> WHAT YOU SHOULD DO
How does the data below read from its first line through the line containing "col = sc.collection"? Print those lines exactly.
# # #
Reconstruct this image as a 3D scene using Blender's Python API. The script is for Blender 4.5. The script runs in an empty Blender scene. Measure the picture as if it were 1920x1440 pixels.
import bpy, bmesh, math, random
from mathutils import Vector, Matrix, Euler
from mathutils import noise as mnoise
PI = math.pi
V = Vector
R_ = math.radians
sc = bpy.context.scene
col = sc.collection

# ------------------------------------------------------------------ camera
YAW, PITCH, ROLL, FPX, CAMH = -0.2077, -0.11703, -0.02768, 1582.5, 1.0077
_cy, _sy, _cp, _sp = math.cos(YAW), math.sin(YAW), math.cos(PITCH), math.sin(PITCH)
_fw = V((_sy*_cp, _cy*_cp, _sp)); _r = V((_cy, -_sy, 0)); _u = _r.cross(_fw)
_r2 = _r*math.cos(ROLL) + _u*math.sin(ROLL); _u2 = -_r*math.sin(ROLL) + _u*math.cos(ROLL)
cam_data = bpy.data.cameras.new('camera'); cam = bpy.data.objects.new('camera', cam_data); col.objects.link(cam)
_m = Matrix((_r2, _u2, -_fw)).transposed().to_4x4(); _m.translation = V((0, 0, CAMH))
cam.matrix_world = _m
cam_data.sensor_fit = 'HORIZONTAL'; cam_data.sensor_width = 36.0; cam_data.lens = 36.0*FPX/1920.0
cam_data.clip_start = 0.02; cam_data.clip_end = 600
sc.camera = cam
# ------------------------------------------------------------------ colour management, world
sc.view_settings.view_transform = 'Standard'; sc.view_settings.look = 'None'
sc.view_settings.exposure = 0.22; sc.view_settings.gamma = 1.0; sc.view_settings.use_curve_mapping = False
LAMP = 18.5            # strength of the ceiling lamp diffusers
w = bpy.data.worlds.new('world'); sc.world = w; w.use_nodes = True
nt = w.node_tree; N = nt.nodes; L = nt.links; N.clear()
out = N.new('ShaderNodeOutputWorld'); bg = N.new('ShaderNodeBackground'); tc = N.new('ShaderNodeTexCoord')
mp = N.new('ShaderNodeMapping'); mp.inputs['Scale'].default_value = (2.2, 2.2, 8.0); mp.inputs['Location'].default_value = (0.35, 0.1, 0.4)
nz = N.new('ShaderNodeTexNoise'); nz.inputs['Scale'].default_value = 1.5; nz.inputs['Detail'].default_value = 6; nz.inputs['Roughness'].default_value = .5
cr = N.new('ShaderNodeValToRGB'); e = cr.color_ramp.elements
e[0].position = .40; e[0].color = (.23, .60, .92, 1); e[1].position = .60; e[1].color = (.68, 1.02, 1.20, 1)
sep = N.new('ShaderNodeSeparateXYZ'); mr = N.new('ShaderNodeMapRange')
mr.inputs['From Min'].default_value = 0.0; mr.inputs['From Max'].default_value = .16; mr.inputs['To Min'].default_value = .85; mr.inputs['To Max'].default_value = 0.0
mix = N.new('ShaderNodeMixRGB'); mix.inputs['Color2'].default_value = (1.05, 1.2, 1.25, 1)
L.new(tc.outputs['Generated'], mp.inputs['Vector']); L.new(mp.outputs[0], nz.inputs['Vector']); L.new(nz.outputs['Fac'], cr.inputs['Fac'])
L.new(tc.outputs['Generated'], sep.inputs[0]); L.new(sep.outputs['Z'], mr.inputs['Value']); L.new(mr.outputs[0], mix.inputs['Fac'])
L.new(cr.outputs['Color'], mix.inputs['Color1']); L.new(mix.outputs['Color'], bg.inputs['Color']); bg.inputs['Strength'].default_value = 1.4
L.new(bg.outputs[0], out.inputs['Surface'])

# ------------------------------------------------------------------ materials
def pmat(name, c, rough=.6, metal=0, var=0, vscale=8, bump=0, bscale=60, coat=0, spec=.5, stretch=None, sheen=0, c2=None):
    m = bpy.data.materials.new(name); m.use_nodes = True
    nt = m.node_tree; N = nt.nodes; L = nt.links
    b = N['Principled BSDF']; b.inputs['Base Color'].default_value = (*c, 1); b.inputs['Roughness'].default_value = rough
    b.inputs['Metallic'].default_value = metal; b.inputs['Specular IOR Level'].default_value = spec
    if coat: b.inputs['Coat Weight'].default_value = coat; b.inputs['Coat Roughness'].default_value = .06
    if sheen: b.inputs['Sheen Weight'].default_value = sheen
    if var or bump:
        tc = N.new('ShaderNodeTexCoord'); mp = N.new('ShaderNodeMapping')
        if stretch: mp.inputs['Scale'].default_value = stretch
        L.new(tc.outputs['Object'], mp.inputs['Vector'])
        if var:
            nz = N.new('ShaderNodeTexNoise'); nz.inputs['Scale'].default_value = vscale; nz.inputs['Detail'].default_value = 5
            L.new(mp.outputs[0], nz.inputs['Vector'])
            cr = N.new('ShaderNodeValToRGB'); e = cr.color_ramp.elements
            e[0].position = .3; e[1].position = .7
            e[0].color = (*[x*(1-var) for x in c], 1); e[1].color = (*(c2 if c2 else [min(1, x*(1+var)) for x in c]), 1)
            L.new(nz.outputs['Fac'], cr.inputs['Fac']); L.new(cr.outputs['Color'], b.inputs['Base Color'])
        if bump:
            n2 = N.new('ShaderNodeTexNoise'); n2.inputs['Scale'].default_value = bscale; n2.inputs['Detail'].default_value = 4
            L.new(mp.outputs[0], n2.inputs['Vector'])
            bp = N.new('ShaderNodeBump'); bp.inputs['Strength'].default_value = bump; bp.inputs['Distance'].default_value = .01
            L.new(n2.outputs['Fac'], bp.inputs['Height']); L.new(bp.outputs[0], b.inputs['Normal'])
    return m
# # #
> RESPONSE TO THE TASK
Reconstruct this image as a 3D scene using Blender's Python API. The script is for Blender 4.5. The script runs in an empty Blender scene. Measure the picture as if it were 1920x1440 pixels.
import bpy, bmesh, math, random
from mathutils import Vector, Matrix, Euler
from mathutils import noise as mnoise
PI = math.pi
V = Vector
R_ = math.radians
sc = bpy.context.scene
col = sc.collection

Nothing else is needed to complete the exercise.